■ BRIEF: Repeat exactly, and only, the lines from the one containing "Continue the Blender Python script for this scene: part 3, from" through the end of the records.

(Entries with scene source code)
>> start
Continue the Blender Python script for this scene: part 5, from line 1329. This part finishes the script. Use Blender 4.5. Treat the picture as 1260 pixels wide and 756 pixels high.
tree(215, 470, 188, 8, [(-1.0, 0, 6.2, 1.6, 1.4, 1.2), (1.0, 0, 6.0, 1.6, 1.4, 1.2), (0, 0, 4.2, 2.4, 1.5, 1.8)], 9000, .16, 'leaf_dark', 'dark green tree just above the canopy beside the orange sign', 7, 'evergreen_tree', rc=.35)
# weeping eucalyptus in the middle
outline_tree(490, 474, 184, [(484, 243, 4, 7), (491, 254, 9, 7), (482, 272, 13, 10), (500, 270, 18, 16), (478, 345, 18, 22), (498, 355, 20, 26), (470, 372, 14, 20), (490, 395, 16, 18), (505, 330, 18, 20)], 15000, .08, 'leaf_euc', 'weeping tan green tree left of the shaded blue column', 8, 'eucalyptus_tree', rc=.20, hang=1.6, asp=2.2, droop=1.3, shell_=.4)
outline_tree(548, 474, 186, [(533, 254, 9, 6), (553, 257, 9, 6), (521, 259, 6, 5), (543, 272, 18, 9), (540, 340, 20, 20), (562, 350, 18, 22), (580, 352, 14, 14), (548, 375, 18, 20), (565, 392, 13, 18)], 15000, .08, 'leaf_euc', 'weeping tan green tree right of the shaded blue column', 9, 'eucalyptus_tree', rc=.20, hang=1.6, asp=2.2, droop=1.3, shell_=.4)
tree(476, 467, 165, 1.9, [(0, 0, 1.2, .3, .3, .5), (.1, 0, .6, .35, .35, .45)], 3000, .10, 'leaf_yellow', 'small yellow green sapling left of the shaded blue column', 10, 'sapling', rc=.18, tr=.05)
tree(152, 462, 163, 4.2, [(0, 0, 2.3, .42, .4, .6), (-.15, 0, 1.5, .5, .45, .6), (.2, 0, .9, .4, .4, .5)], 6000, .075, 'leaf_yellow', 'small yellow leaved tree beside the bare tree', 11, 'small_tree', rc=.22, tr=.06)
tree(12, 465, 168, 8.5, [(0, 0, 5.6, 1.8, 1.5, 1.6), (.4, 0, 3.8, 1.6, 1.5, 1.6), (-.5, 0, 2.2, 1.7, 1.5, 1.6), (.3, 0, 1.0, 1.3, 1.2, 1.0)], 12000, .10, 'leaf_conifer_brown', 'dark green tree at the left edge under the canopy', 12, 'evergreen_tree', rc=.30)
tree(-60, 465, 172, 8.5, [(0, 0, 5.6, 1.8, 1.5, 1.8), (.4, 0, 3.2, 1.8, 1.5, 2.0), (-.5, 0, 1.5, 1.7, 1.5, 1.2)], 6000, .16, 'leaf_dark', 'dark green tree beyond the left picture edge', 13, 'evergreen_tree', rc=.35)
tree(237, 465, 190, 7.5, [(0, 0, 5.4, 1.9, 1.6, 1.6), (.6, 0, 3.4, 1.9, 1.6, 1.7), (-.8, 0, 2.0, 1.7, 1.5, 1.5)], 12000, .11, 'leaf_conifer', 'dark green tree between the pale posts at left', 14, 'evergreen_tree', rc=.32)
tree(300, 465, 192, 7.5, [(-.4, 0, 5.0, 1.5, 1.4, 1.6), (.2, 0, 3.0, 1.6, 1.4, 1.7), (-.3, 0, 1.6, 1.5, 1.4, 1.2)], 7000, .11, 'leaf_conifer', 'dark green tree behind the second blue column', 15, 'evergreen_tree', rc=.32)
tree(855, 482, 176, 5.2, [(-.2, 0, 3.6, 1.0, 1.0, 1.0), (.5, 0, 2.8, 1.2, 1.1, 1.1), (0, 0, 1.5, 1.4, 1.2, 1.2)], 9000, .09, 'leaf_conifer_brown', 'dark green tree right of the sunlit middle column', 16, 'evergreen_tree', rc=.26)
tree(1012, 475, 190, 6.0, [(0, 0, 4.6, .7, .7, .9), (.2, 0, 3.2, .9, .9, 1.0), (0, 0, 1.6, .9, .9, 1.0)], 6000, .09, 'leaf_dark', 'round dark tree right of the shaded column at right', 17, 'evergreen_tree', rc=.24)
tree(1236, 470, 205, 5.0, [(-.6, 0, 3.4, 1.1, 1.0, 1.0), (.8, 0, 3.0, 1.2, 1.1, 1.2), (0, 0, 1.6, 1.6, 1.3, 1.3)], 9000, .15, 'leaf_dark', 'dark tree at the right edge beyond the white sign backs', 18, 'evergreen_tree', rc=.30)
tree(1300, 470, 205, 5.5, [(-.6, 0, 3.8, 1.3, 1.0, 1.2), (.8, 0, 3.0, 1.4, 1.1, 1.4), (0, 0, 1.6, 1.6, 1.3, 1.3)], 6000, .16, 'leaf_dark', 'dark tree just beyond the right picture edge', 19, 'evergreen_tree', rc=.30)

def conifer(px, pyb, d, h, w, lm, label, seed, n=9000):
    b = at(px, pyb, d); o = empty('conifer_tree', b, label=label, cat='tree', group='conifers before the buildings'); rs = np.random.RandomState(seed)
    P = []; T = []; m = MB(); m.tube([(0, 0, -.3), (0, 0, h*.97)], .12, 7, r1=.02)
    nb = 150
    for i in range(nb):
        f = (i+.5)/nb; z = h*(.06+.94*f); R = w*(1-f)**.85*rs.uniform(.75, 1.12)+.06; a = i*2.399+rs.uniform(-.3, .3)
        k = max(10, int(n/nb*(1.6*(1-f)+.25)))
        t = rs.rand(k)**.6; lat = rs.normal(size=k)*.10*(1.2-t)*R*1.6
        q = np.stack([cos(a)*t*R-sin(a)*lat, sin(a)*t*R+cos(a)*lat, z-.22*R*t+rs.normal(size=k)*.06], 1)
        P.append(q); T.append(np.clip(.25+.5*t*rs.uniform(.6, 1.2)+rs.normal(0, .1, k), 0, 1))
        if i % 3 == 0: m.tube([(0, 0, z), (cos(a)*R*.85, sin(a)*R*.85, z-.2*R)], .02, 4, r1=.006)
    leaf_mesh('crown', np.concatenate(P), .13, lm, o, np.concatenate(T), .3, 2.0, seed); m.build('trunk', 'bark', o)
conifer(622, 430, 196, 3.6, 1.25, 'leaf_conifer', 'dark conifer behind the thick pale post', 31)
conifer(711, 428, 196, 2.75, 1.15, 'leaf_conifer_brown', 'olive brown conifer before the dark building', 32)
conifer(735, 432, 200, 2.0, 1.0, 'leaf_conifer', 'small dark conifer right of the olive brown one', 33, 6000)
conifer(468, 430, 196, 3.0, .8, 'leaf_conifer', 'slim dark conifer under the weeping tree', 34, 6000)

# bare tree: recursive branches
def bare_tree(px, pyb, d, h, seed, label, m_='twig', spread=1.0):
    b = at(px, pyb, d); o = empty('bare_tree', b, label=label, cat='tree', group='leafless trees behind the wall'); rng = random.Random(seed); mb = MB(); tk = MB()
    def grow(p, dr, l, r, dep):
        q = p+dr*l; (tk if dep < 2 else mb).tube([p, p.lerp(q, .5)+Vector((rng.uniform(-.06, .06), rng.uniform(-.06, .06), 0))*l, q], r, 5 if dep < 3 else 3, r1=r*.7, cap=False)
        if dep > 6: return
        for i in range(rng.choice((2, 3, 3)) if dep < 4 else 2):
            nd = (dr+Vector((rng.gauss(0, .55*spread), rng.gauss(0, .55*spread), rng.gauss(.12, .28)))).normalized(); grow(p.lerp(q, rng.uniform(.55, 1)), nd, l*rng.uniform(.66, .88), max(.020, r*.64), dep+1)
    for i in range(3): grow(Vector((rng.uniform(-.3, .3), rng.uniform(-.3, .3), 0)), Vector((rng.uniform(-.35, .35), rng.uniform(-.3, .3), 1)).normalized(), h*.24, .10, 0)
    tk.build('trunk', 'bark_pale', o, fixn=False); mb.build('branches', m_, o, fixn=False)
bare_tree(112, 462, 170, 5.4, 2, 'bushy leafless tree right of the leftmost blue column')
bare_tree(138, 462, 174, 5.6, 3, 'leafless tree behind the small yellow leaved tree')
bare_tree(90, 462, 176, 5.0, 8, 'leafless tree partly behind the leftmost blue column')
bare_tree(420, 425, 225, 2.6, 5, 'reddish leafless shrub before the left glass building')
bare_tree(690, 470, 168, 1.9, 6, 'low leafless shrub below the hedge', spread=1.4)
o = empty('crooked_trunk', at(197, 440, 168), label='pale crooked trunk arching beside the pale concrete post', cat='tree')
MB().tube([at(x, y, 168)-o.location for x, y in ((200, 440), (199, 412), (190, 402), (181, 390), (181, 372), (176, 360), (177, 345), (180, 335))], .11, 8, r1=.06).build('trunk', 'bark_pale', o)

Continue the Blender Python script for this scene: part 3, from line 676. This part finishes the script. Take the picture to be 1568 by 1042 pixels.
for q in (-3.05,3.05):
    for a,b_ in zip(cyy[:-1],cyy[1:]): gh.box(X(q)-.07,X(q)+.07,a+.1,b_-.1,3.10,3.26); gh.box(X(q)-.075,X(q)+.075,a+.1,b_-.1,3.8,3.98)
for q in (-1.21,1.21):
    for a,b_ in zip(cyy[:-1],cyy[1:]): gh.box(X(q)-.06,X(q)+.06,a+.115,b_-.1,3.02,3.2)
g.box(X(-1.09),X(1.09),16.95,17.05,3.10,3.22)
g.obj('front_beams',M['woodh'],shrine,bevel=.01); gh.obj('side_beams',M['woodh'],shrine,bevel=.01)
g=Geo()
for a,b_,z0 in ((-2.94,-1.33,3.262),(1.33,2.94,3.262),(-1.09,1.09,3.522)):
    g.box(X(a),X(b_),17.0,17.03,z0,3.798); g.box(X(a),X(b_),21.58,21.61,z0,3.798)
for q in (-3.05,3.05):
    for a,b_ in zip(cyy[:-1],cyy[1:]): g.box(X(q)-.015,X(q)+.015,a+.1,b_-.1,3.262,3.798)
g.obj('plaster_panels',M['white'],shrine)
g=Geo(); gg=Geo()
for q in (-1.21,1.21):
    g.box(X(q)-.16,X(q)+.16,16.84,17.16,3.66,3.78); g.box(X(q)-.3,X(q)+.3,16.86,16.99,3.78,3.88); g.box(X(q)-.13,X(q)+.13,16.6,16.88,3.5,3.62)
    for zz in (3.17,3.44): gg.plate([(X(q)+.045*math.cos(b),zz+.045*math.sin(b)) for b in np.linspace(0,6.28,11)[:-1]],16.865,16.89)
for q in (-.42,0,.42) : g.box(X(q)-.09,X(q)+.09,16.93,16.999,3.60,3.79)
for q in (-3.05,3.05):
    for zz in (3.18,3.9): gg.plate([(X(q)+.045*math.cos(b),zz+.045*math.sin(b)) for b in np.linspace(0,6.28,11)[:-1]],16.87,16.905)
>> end
■ TASK RESPONSE:
Continue the Blender Python script for this scene: part 3, from line 676. This part finishes the script. Take the picture to be 1568 by 1042 pixels.
for q in (-3.05,3.05):
    for a,b_ in zip(cyy[:-1],cyy[1:]): gh.box(X(q)-.07,X(q)+.07,a+.1,b_-.1,3.10,3.26); gh.box(X(q)-.075,X(q)+.075,a+.1,b_-.1,3.8,3.98)
for q in (-1.21,1.21):
    for a,b_ in zip(cyy[:-1],cyy[1:]): gh.box(X(q)-.06,X(q)+.06,a+.115,b_-.1,3.02,3.2)
g.box(X(-1.09),X(1.09),16.95,17.05,3.10,3.22)
g.obj('front_beams',M['woodh'],shrine,bevel=.01); gh.obj('side_beams',M['woodh'],shrine,bevel=.01)
g=Geo()
for a,b_,z0 in ((-2.94,-1.33,3.262),(1.33,2.94,3.262),(-1.09,1.09,3.522)):
    g.box(X(a),X(b_),17.0,17.03,z0,3.798); g.box(X(a),X(b_),21.58,21.61,z0,3.798)
for q in (-3.05,3.05):
    for a,b_ in zip(cyy[:-1],cyy[1:]): g.box(X(q)-.015,X(q)+.015,a+.1,b_-.1,3.262,3.798)
g.obj('plaster_panels',M['white'],shrine)
g=Geo(); gg=Geo()
for q in (-1.21,1.21):
    g.box(X(q)-.16,X(q)+.16,16.84,17.16,3.66,3.78); g.box(X(q)-.3,X(q)+.3,16.86,16.99,3.78,3.88); g.box(X(q)-.13,X(q)+.13,16.6,16.88,3.5,3.62)
    for zz in (3.17,3.44): gg.plate([(X(q)+.045*math.cos(b),zz+.045*math.sin(b)) for b in np.linspace(0,6.28,11)[:-1]],16.865,16.89)
for q in (-.42,0,.42) : g.box(X(q)-.09,X(q)+.09,16.93,16.999,3.60,3.79)
for q in (-3.05,3.05):
    for zz in (3.18,3.9): gg.plate([(X(q)+.045*math.cos(b),zz+.045*math.sin(b)) for b in np.linspace(0,6.28,11)[:-1]],16.87,16.905)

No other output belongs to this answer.